More importantly these anonymous "academics, intellectuals" et cetera have overlooked that the West has undergone a number of fierce, violent conflicts over the past centuries all of which have been predicated to a significant extent upon the right of the individual as opposed to the authority of the community.

Ultimately the conflicts have ended in favor of the individual. The individual has been acknowledged to possess certain basic rights. Chief among them has been the right to free expression construed broadly and its essential twin, freedom of inquiry.

The rights of free inquiry and expression are particularly protected in the United States. As a result expression is notably raucous, boisterous and occasionally quite tasteless in the US.

(Intellectual honesty requires the Geek to admit he is periodically offended by some of what he sees, reads or hears.)

Religion is not off-limits for discussion--even attack. Nor should it be. Religion, like politics and economics is part of the human experience and as such is fair game for investigation, debate and disagreement.

That's the way it should be. As soon as one area of human discourse is ruled sacrosanct, no other area is safe. The reasons for insulating one specific arena of discourse out-of-bounds are immaterial. The harm is done by the prohibition.

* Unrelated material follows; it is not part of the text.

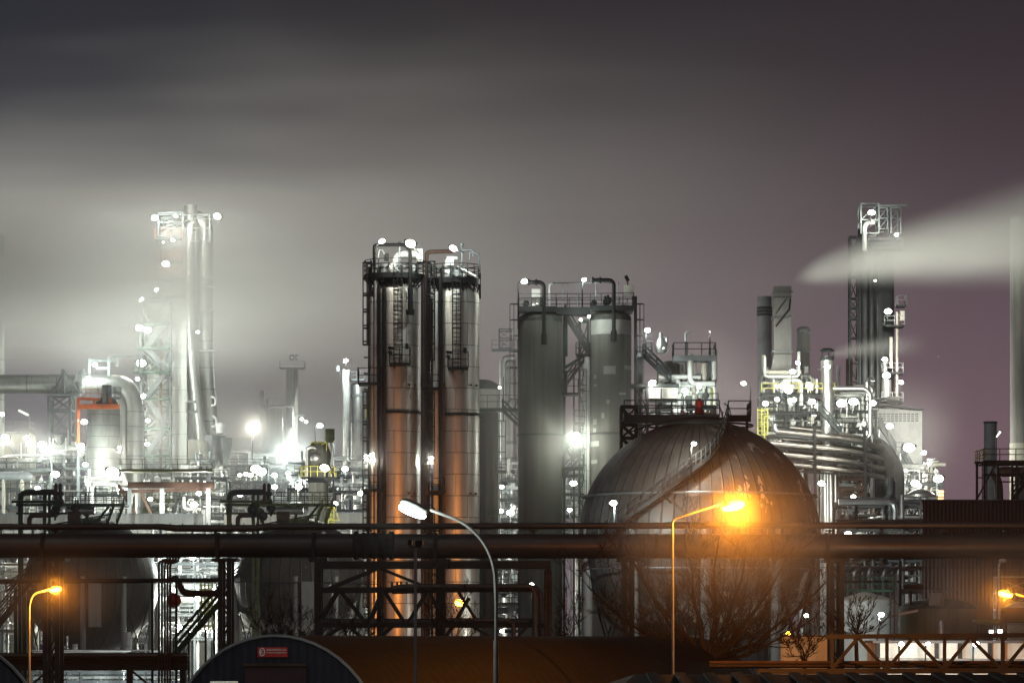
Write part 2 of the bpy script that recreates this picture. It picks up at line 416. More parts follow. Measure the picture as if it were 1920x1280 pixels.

Most Western governments and societies recognise this. They are secure enough in their values and identities not to seek the imposition of cordons sanitaires.

Apparently most Islamic governments and societies lack the same measure of security in values and identities. They not only need off-limit signs--they demand them.

If these insecure Muslims demanded thought police and mental shackles be applied only to themselves, this might be lamentable, unfortunate and ultimately counterproductive, but it would be their right.

The problem comes when the Legion of the Insecure demand that all humans be confined in the prison of Islamic sensibilities. This is neither ethically justifiable on any grounds nor allowable.

If Islam is the final, most highly perfected form of monotheism as the open letter from the Terminally Offended indicates, then why are they so insecure about it?

It seems to the Geek that certainty of correctness should lead to serenity when under putative attack. If cartoons, or grade school kids naming a rabbit Mohammad or even a US Army sergeant shooting up a copy of the Quran shakes the base of a religion adhered to by 1.5 giga-people, one can only wonder about the strength of that base.

Muslims howling about slander under the rubric of free speech are not the first to seek limits on the ability of individuals to write, speak, read or hear all forms of opinion or the manifold contradictory facts abounding in the world. Limits have been attempted--and failed--even in the US.

Remember all the well-intentioned efforts by assorted state legislatures back during the Fifties to purge our university campuses of "communists?" Recall all the state imposed bans on "communist" speakers or the possession by libraries of "communist" literature?"

The Geek thought at the time as did many of his contemporaries--the supposed beneficiaries of these "protect our precious children" enactments--that if free enterprise economics and democratic processes were so inherently good, what was the need to stifle opposing perspectives?

Censorship whether for political or religious reasons, no matter how presented, is not simply wrong. The imposition of limits on speech whether to protect the minds of children or to guard the sensitivities of (some) Muslims is simply a sign of underlying insecurity.

Censorship screams, "Maybe what I/we believe isn't right after all."

Censorship screams with fear, deep and primordial, "Maybe I'm wrong."

Censorship is the coward's way out of real debate.